The mass demonstrations in the Wisconsin state capital, which have already involved more than 200,000 workers and young people, continued for the seventh straight day Monday, with tens of thousands demanding the withdrawal of Republican Governor Scott Walker’s proposal to slash public spending and attack the wages and rights of the state’s 175,000 public employees.
A continued walkout by teachers was carried out in defiance of a back-to-work order by leaders of the Wisconsin Education Association Council (WEAC), which is moving to wind down the protests. Graduate student teaching assistants at the University of Wisconsin voted to cancel classes and join demonstrations today.
The growing movement expresses a basic conflict between the working class and the entire economic and political setup in the United States. Public employees are being particularly targeted because they are intimately connected to the social programs being slashed by every level of government throughout the country.
In the course of the struggle, fundamental differences between the interests of the workers and those of the official leaders of the protests have quickly emerged. In all of the statements by WEAC and the Wisconsin State Employees Union, union leaders say they accept the governor’s demands to impose the cost of pensions and health care on public employees, but they will not accept the abolition of collective bargaining.
A great deal is revealed here. The union officials’ references to “collective bargaining” are entirely cynical. By declaring their willingness to accept every concession beforehand, they have given up collective bargaining, if this term is to have any substantive meaning at all—that is, the right of the workers to fight against the demands of the corporations and the state. The unions have already bargained away everything, leaving the working class to collectively suffer.
The unions’ objection to the governor’s attack on collective bargaining refers only to their own quite independent interests, particularly with regards to the dues checkoff system.
This issue has a history. In their initial formation in the 1930s and 1940s, the unions faced the problem of achieving stability in the face of the relentless hostility of the corporations to the struggle of workers. The closed shop and automatic dues check off system emerged as a means of preserving a certain organizational protection under capitalism and combating the union-busting of big business.
There was an implicit danger in the dues check off system, however. Gone were the days when a shop steward would have to resolve a worker’s grievance before the worker would part with his dues money. The stabilization of the union structure and the steady flow of dues guaranteed by the employer tended to liberate the unions from accountability to their own membership and the control of the rank and file.
At the same time, the establishment of dues check off was tied to an acceptance of the capitalist system itself. With the recognition of unions and the agreement of the employer to deduct a portion of workers’ wages for dues came the expectation that the union would enforce the terms of the contract. The AFL-CIO unions rejected the path of political struggle through the formation of an independent labor party, let alone the revolutionary overthrow of capitalism. They relied instead on the government to sanction and institutionalize their relationship with the employers.
During the post-war boom, workers were able to win through the trade unions significant concessions, despite the pro-capitalist orientation of the bureaucracy.

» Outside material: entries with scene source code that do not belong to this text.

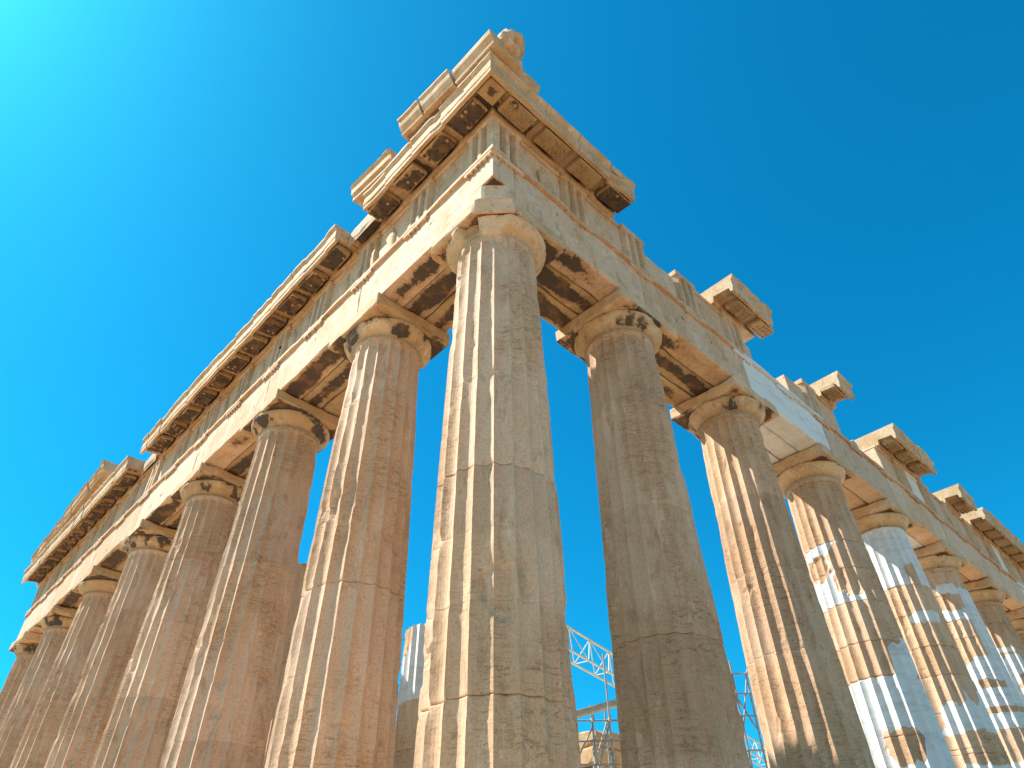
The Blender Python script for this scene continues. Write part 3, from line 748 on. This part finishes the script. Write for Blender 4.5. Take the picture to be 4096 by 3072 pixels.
# thin remains lying on the cornice between
rn = random.Random(5); s = 4.4
while s < 16.2:
    L = rn.uniform(.35, .95)
    block('rubble_stone', s, s+L, [(GE-.7, ZG-.03), (GE-.1-rn.uniform(0, .25), ZG-.03), (GE-.16-rn.uniform(0, .2), ZG+rn.uniform(.05, .14)), (GE-.7, ZG+.16)], TL, 880+int(s*7), 0, chip=.05, seg=.08)
    s += L+rn.uniform(.1, .45)
s = -.1
for (a, L, h) in ((.5, .75, .22), (1.35, .9, .16), (2.15, .8, .26), (8.05, .75, .16), (18.3, .8, .16), (19.4, .9, .18)):
    block('rubble_stone', a, a+L, [(GE-.8, ZG-.03), (GE-.06, ZG-.03), (GE-.02, ZG+h*.5), (GE-.12, ZG+h), (GE-.8, ZG+h)], TR, 930+int(a*7), 0, chip=.04, seg=.07)

# ------------------------------------------------------------------ steps and floor
for k, (d, z0, z1) in enumerate(((1.02, -.52, 0), (1.72, -1.04, -.52), (2.42, -1.56, -1.04))):
    mb = MB(); x1 = XR[-1]+d; y1 = YL[-1]+d
    sbox(mb, -d, x1, -d, y1, z0+.002, z1-.002*k, .03, 3.0, 950+k, None, (0, 0, 0, 0)); mb.build('step', M_FLOOR, temple)

mb = MB(); sbox(mb, -2.3, XR[-1]+2.3, -2.3, YL[-1]+2.3, -2.9, -1.562, .03, 3.0, 957, None, (0, 0, -.5, 0)); mb.build('foundation', M_FLOOR, temple)

# ------------------------------------------------------------------ inner columns still standing, cella wall stump
def stump(cx, cy, top, seed, patches, label, js):
    o = make_column(cx, cy, seed, js, patches, .8, .82, .66, 1., top, 'broken_column', None)
    tag(o, label, 'column')
    return o
PCX = 5.75
stump(5.80, 9.14, 6.62, 71, [('band', 205, 5.65, 95, 1.0), ('old', 158, 6.35, 22, .5)], 'broken inner column with a grey white marble band, seen left of the corner column', [2.1, 3.5, 4.66, 5.9])
stump(3.02, 11.55, 8.4, 72, [], 'broken inner column mostly hidden between the second and third front columns', [2.1, 3.5, 4.8, 6.1, 7.3])
wall = empty('broken_inner_wall', (13, 9.5, 0)); tag(wall, 'broken inner wall of pale blocks behind the scaffold', 'wall')
rn = random.Random(9)
for r_ in range(10):
    x = 12.2+rn.uniform(-.2, .2)
    while x < 14.8-(r_ > 7)*.9:
        L = rn.uniform(.9, 1.3)
        mb = MB(); sbox(mb, x-13+.005, x-13+L-.005, -.5, .5, r_*.52+.003, r_*.52+.515, .07, .14, 960+r_*5+int(x), None, (0, 0, rn.uniform(-1, 1), rn.uniform(-.5, .8)))
        mb.build('wall_block', M_CORN, wall); x += L

# ------------------------------------------------------------------ scaffold tower
scf = empty('scaffolding', (9.6, 6.1, 0)); tag(scf, 'grey steel tube scaffold tower standing inside the temple between the columns', 'scaffolding')
def part_tube(name, a, b, r, mat, par, n=8):
    l = par.location
    mb = MB(); tube(mb, np.array(a)-np.array(l), np.array(b)-np.array(l), r, n); return mb.build(name, mat, par)
dx = np.array([.766, -.643]); dy = np.array([.643, .766])     # across and away from the camera
base = np.array([9.55, 6.22])
def sp(u, v, z): p = base+dx*u+dy*v; return (p[0], p[1], z)
for (u, v, zt) in ((-.36, 0, 4.4), (.10, 0, 6.1), (.16, .9, 4.9), (-.22, .9, 5.0), (3.35, -.9, 5.6), (3.72, -.9, 5.3), (4.1, -.6, 5.6)):
    part_tube('pole', sp(u, v, 0), sp(u, v, zt), .026, M_STEEL, scf)
for z in (1.2, 2.5, 3.3, 3.85, 4.35):
    part_tube('ledger', sp(-1.2, 0, z), sp(.9, 0, z), .024, M_STEEL, scf)
    part_tube('ledger', sp(2.6, -.9, z+.9), sp(4.3, -.9, z+.92), .024, M_STEEL, scf)
    part_tube('transom', sp(.10, -.25, z+.05), sp(.16, 1.2, z+.05), .024, M_STEEL, scf)
    part_tube('transom', sp(-.36, -.25, z+.05), sp(-.22, 1.2, z+.05), .024, M_STEEL, scf)
for (a, b) in (((-1.1, 0, 3.0), (-.36, 0, 4.2)), ((-.36, .05, 3.0), (.12, .05, 4.35)), ((.1, .05, 3.2), (.8, .05, 2.5)), ((3.2, -.87, 3.4), (3.8, -.87, 5.4)), ((3.0, -.87, 5.5), (3.7, -.87, 3.9)), ((-.36, .5, 3.3), (.14, .5, 4.5))):
    part_tube('brace', sp(*a), sp(*b), .022, M_STEEL, scf)
for z in (2.5, 3.55, 4.35):
    for u in (-.36, .10):
        mb = MB(); p = np.array(sp(u, 0, z))-np.array(scf.location); sbox(mb, p[0]-.05, p[0]+.05, p[1]-.05, p[1]+.05, p[2]-.05, p[2]+.05, .01, .1, 3); mb.build('clamp', M_STEEL, scf)
mb = MB()
a = np.array(sp(-1.0, .2, 4.42)); b = np.array(sp(1.1, .2, 4.95)); l = np.array(scf.location)
def plank(P):
    t = (P[:, 0:1]); return a[None]*(1-t)+b[None]*t+np.stack([dy[0]*P[:, 1], dy[1]*P[:, 1], P[:, 2]], 1)-l
sbox(mb, 0, 1, -.12, .12, 0, .16, .005, .2, 5, plank); mb.build('timber_beam', M_BEAM, scf)
# scaffold on the left, glimpsed between the front columns
sc2 = empty('scaffolding', (3.4, 13.6, 0)); tag(sc2, 'thin dark scaffold frame glimpsed between the left front columns', 'scaffolding')
for k in range(2): part_tube('pole', (3.0+k*1.3, 14.2-k*.9, 0), (3.0+k*1.3, 14.2-k*.9, 9.4), .03, M_STEEL, sc2)
for z in np.arange(1.5, 9.4, .75): part_tube('ledger', (2.7, 14.42, z), (4.7, 13.0, z+.15), .028, M_STEEL, sc2)
for k in range(5): part_tube('brace', (3.0, 14.2, 1+k*1.6), (4.3, 13.3, 2.4+k*1.6), .024, M_STEEL, sc2)
sc3 = empty('scaffolding', (8.6, 13.9, 0)); tag(sc3, 'short dark scaffold rails beside the white banded broken column', 'scaffolding')
for k in range(2): part_tube('pole', (8.15+k*.5, 14.2-k*.3, 0), (8.15+k*.5, 14.2-k*.3, 8.5), .03, M_STEEL, sc3)
for z in (6.2, 6.9, 7.6, 8.45): part_tube('ledger', (7.6, 14.6, z), (9.6, 13.3, z-.05), .03, M_STEEL, sc3)

# ------------------------------------------------------------------ crane: horizontal lattice jib
crane = empty('lattice_crane', (69, 33, 0)); tag(crane, 'cream steel lattice jib of a crane against the sky behind the columns', 'crane')
A = np.array([29.1, 24.1, 14.9]); B = np.array([64.9, 32.2, 14.9])
hx = (B-A)/np.linalg.norm(B-A); side = np.cross(hx, (0, 0, 1)); Lj = np.linalg.norm(B-A)
def jp(s, a, h): return A+hx*s+side*a+np.array([0, 0, h])
for a in (-.55, .55): part_tube('chord', jp(-8, a, 0), jp(Lj+7, a, 0), .075, M_JIB, crane, 8)
part_tube('chord', jp(-8, 0, 1.9), jp(Lj+7, 0, 1.9), .08, M_JIB, crane, 8)
s = -8.; k = 0
while s < Lj+6:
    for a in (-.55, .55):
        part_tube('lattice_bar', jp(s, a, 0), jp(s+1.4, 0, 1.9), .035, M_JIB, crane, 6); part_tube('lattice_bar', jp(s+1.4, 0, 1.9), jp(s+2.8, a, 0), .035, M_JIB, crane, 6)
    part_tube('lattice_bar', jp(s, -.55, 0), jp(s, .55, 0), .03, M_JIB, crane, 6); s += 2.8
for (a, b) in ((-.7, -.7), (.7, -.7), (.7, .7), (-.7, .7)):
    q = jp(Lj+5, 0, 0); part_tube('mast_leg', (q[0]+a, q[1]+b, -2), (q[0]+a, q[1]+b, 16.2), .09, M_JIB, crane, 8)

# ------------------------------------------------------------------ ground
me = bpy.data.meshes.new('ground'); Rg = 900
me.from_pydata([(-Rg, -Rg, -2.55), (Rg, -Rg, -2.55), (Rg, Rg, -2.55), (-Rg, Rg, -2.55)], [], [(0, 1, 2, 3)])
me.materials.append(M_ROCK); g = bpy.data.objects.new('ground', me); col.objects.link(g); g['kind'] = 'structure'
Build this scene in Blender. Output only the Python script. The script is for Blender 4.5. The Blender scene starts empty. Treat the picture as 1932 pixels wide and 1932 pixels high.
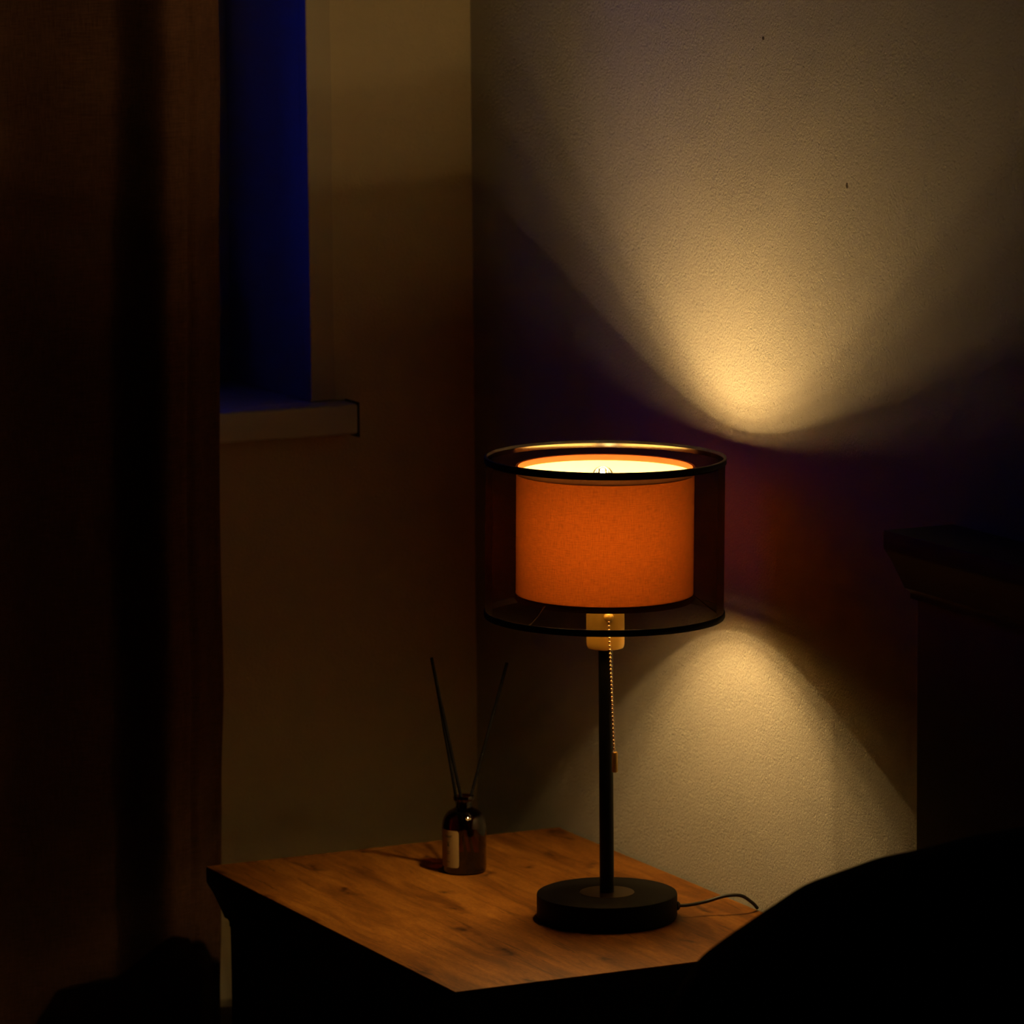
import bpy, bmesh, math, random
from mathutils import Vector, Matrix, noise
random.seed(4)
S = bpy.context.scene
C = S.collection
T = 0.55                      # height of the nightstand top above the floor

# ------------------------------------------------------------------ camera
cam = bpy.data.cameras.new('camera'); camo = bpy.data.objects.new('camera', cam); C.objects.link(camo)
pitch, roll, yaw = math.radians(8.49684), math.radians(-0.48382), math.radians(25.8771)
fwd = Vector((math.sin(yaw)*math.cos(pitch), math.cos(yaw)*math.cos(pitch), -math.sin(pitch)))
rt = Vector((math.cos(yaw), -math.sin(yaw), 0)); up = rt.cross(fwd)
r2 = rt*math.cos(roll) + up*math.sin(roll); u2 = -rt*math.sin(roll) + up*math.cos(roll)
M = Matrix((r2, u2, -fwd)).transposed().to_4x4()
M.translation = Vector((-2.49071, -5.23439, 1.20251 + T))
camo.matrix_world = M
cam.sensor_width = 36; cam.lens = 36*9382.78/1932
cam.clip_start = .05; cam.clip_end = 50
cam.dof.use_dof = True; cam.dof.focus_distance = 5.12; cam.dof.aperture_fstop = 8
S.camera = camo

# ------------------------------------------------------------------ world (blue dusk), exposure
W = bpy.data.worlds.new('dusk'); S.world = W; W.use_nodes = True
bg = W.node_tree.nodes['Background']; bg.inputs[0].default_value = (.012, .04, 1, 1); bg.inputs[1].default_value = 2.4
S.view_settings.view_transform = 'Standard'; S.view_settings.look = 'None'
S.view_settings.gamma = 1; S.view_settings.use_curve_mapping = False
S.view_settings.exposure = 0.0
FILAMENT = 2900.0
LIGHT = (1.0, .66, .255)

# ------------------------------------------------------------------ helpers
def srgb(r, g, b):
    f = lambda c: (c/255/12.92) if c/255 <= .04045 else ((c/255+.055)/1.055)**2.4
    return (f(r), f(g), f(b), 1)
def mat(name, col=(.5, .5, .5, 1), rough=.6, metal=0, spec=.5):
    m = bpy.data.materials.new(name); m.use_nodes = True
    b = m.node_tree.nodes['Principled BSDF']
    b.inputs['Base Color'].default_value = col if len(col) == 4 else (*col, 1)
    b.inputs['Roughness'].default_value = rough; b.inputs['Metallic'].default_value = metal
    b.inputs['Specular IOR Level'].default_value = spec
    return m
class N:
    def __init__(s, m): s.t = m.node_tree; s.n = s.t.nodes; s.b = s.n.get('Principled BSDF'); s.o = s.n.get('Material Output')
    def new(s, k, **kw):
        x = s.n.new(k)
        for a, v in kw.items(): setattr(x, a, v)
        return x
    def link(s, a, b): s.t.links.new(a, b)
    def coord(s, scale=(1, 1, 1), rot=(0, 0, 0)):
        c = s.new('ShaderNodeTexCoord'); mp = s.new('ShaderNodeMapping')
        mp.inputs['Scale'].default_value = scale; mp.inputs['Rotation'].default_value = rot
        s.link(c.outputs['Object'], mp.inputs[0]); return mp.outputs[0]
    def noise(s, vec, scale, detail=4, rough=.5, dist=0):
        x = s.new('ShaderNodeTexNoise'); s.link(vec, x.inputs['Vector'])
        x.inputs['Scale'].default_value = scale; x.inputs['Detail'].default_value = detail
        x.inputs['Roughness'].default_value = rough; x.inputs['Distortion'].default_value = dist
        return x.outputs['Fac']
    def ramp(s, fac, stops):
        x = s.new('ShaderNodeValToRGB'); s.link(fac, x.inputs[0]); e = x.color_ramp.elements
        while len(e) < len(stops): e.new(.5)
        for el, (p, c) in zip(e, stops): el.position = p; el.color = c if len(c) == 4 else (*c, 1)
        return x.outputs[0]
    def math(s, op, a, b=None, clamp=False):
        x = s.new('ShaderNodeMath', operation=op, use_clamp=clamp)
        for i, v in enumerate((a, b)):
            if v is None: continue
            if isinstance(v, (int, float)): x.inputs[i].default_value = v
            else: s.link(v, x.inputs[i])
        return x.outputs[0]
    def mix(s, fac, a, b, mode='MIX'):
        x = s.new('ShaderNodeMix', data_type='RGBA', blend_type=mode)
        for i, v in ((0, fac), (6, a), (7, b)):
            if isinstance(v, (int, float)): x.inputs[i].default_value = v
            elif isinstance(v, tuple): x.inputs[i].default_value = v
            else: s.link(v, x.inputs[i])
        return x.outputs[2]
    def bump(s, h, strength, dist):
        x = s.new('ShaderNodeBump'); x.inputs['Strength'].default_value = strength; x.inputs['Distance'].default_value = dist
        s.link(h, x.inputs['Height']); s.link(x.outputs[0], s.b.inputs['Normal']); return x.outputs[0]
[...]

With the decline of American capitalism, beginning in the 1960s and accelerating through the 1970s and 1980s, the unions’ defense of capitalism took on a new form. Increasingly, their primary function became the suppression of working class struggles and the enforcement of concessions on their own members. The interests of the bureaucracy became entirely divorced from the interests of the membership.
This process has reached a certain culmination in the present situation in Wisconsin. That the public employees union can announce that collective bargaining is the most essential issue at stake, while openly abandoning the defense of the economic needs of the workers, only underscores the direct antagonism between the interests of the rank-and-file workers and the union.
For the Democratic Party, the trade unions are important assets not only because of the millions in dues money that flows into their campaign coffers. Most importantly, it is because the role the unions play in suppressing working class opposition and imposing the dictates of the corporations and the government.
That is why Obama abhorred the “assault on unions” in Wisconsin in comments to the media last week, while insisting workers had to “make adjustments” due to state’s budget crisis.
For the workers, however, there is a justified hostility to Walker’s attack on collective bargaining. While the trade unions no longer represent the interests of the workers, it is up to the workers themselves—not the reactionary pro-corporate heel Walker—to deal with these institutions. As opposed to the union heads, the workers understand by “collective bargaining” their right to organize independently and fight for their interests against the corporations.
To carry forward the struggle to defend their right to a quality job, health care and a good pension, workers must break free from the unions and form new organizations through which their interests can find genuine expression—rank and file committees to unite all sections of the working class in a common fight.
Under conditions of a deepening capitalist crisis, however, the interests and rights of workers cannot be defended through collective bargaining, let alone within the framework of the rotten institutions that have long ceased to be workers’ organizations.
The struggles of workers in Wisconsin and the spreading of this movement around the country pose the necessity for a political struggle against the capitalist system and corporate-controlled government, and the reorganization of society along socialist lines.